Emanuel Swedenborg in Anthroposophy

Updated: June 2026
Glossary Anthroposophy 3 min read
Emanuel Swedenborg n.

Steiner's classic example of a genuine seer whose physical-world habits of mind falsified what he saw in the spiritual world.

Emanuel Swedenborg (1688 to 1772) was a Swedish scientist and seer whom Rudolf Steiner uses, in a 1915 Dornach lecture, as the standing example of how subjective factors distort real supersensible perception. Steiner credits Swedenborg with true entry into the spiritual world, then shows how the man's ingrained physical-world cognition reshaped everything he reported there.

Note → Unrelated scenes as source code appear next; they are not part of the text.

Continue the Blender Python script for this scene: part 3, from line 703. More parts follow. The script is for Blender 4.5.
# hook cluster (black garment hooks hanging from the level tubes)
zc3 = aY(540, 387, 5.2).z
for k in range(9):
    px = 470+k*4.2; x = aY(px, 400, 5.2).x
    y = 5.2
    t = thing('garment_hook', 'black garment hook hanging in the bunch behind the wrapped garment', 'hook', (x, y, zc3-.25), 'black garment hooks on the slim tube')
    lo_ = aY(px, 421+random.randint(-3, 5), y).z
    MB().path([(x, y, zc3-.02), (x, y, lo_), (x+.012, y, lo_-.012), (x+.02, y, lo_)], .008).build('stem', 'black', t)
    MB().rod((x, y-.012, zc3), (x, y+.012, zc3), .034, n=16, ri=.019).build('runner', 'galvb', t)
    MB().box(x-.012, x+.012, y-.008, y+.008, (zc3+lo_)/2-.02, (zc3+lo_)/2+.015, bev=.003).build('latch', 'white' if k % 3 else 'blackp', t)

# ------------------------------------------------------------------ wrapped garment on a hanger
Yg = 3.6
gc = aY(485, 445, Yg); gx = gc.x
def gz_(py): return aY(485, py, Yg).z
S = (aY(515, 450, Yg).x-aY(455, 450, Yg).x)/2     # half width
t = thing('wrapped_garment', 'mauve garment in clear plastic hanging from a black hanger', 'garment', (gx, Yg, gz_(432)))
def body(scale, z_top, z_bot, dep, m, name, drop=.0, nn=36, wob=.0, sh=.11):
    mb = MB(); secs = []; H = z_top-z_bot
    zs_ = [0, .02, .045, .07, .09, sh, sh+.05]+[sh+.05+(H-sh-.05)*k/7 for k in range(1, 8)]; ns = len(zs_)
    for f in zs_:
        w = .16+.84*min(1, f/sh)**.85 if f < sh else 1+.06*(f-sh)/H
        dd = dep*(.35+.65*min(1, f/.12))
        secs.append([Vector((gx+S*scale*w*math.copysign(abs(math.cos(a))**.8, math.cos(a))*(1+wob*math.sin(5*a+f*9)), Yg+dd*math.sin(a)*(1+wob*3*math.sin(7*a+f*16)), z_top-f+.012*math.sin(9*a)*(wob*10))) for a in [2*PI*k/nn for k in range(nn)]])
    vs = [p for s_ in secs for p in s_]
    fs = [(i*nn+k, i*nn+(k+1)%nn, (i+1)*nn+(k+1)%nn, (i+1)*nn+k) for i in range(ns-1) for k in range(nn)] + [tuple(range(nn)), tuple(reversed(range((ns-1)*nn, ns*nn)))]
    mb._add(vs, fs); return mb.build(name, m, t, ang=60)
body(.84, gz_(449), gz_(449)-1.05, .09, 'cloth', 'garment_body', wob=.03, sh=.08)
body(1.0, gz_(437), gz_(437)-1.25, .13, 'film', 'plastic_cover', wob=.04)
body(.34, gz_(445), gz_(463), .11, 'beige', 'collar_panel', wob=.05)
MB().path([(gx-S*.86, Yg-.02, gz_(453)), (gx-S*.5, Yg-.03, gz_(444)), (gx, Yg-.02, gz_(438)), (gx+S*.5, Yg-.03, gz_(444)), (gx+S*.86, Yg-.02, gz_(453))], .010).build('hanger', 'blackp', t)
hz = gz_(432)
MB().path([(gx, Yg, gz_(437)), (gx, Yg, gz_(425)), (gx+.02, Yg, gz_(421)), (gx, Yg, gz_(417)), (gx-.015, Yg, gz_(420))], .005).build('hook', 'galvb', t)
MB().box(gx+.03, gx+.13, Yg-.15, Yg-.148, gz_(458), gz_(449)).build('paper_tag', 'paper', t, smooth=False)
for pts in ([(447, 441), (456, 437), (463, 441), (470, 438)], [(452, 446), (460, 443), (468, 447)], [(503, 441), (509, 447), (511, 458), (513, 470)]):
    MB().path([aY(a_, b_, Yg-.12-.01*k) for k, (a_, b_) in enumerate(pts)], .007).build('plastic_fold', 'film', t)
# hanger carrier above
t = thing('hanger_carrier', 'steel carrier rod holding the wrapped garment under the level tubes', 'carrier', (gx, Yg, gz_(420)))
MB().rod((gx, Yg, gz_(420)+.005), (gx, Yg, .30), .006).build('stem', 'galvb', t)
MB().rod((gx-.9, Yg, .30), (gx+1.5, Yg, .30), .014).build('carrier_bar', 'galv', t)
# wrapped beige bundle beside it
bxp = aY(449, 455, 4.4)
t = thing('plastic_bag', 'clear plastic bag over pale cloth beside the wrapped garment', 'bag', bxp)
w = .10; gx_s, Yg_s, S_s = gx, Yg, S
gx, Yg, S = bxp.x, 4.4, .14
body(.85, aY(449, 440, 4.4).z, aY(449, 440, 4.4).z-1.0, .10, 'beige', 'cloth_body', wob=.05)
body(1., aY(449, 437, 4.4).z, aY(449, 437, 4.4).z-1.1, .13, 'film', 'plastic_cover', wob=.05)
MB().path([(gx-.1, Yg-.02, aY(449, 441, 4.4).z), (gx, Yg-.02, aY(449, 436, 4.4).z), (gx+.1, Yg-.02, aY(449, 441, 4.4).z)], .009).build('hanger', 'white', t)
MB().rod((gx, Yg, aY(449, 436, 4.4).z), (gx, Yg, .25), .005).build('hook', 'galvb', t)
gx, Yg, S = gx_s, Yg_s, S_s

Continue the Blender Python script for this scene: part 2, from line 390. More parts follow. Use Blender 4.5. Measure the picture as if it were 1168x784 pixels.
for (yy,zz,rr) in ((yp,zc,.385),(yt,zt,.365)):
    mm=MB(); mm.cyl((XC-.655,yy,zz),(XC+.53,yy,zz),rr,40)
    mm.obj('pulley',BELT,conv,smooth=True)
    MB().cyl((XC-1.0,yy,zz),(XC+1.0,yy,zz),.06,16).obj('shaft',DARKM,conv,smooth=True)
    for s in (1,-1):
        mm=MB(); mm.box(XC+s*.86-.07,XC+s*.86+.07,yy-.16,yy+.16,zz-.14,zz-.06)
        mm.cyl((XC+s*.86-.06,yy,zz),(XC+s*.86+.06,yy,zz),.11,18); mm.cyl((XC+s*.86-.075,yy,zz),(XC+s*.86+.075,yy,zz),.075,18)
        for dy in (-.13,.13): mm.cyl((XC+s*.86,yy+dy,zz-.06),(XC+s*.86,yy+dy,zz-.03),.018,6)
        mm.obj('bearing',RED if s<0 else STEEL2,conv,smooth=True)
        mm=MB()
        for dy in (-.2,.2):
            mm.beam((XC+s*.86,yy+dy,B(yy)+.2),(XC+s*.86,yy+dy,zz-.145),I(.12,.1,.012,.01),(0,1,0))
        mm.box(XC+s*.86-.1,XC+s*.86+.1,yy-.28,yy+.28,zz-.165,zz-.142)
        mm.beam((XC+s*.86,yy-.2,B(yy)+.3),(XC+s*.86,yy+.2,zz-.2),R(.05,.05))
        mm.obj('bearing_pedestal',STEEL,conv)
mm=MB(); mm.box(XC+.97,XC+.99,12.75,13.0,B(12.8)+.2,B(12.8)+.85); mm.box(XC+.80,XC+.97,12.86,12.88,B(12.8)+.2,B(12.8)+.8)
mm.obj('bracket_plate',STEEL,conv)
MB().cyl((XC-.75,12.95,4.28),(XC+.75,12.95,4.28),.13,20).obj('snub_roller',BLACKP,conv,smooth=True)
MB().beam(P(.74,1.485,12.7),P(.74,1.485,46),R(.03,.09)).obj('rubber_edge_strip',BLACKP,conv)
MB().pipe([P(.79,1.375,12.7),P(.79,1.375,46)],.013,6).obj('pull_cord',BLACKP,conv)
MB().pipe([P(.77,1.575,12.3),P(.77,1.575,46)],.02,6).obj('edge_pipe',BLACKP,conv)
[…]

If Swedenborg had been able to get used to being perceived and thought about by the beings of the higher hierarchies, then he would not have experienced the inability to understand the Mars beings while the Angeloi could understand them. He was only capable of applying his own perspective and could not make use of the angelic mode of perception. But that is precisely what we have to be able to do. It is not enough to have concepts; we must become concepts. It is not enough to think; we must become thoughts, thoughts of the beings of the higher hierarchies.

Rudolf Steiner, Community Life, Inner Development, Sexuality and the Spiritual Teacher (GA 253, 1915)

Mainstream history filed Swedenborg under credulous mysticism for two centuries, but the academic study of Western esotericism has reopened the case Steiner anticipated. Wouter Hanegraaff, in Esotericism and the Academy (Cambridge University Press, 2012), positions Swedenborg as a serious empirical thinker whose spiritual reports deserve method rather than dismissal, the very distinction Steiner drew when he praised Swedenborg's pre-clairvoyant science while critiquing his seership. The Swedenborg Society, founded in Bloomsbury, London in 1810 and still publishing his Latin manuscripts, preserves exactly the careful textual record Steiner pointed to when he noted that a committee of scholars was editing the man's scientific works. Read together, these sources frame Swedenborg as Steiner did: a rigorous mind who genuinely crossed a threshold, then mapped the far side with instruments calibrated for the near side. Thalira synthesis: Swedenborg is anthroposophy's permanent reminder that access to the spiritual world is not the same as accuracy within it, and that the discipline of stepping outside one's own observing self, becoming a thought for the Angeloi rather than a viewer of them, is the schooling no native gift can replace. The contemporary practitioner who treats every inner experience as self-evidently true repeats Swedenborg's single error, and the corrective Steiner offers is not less perception but more conscientiousness about its frame.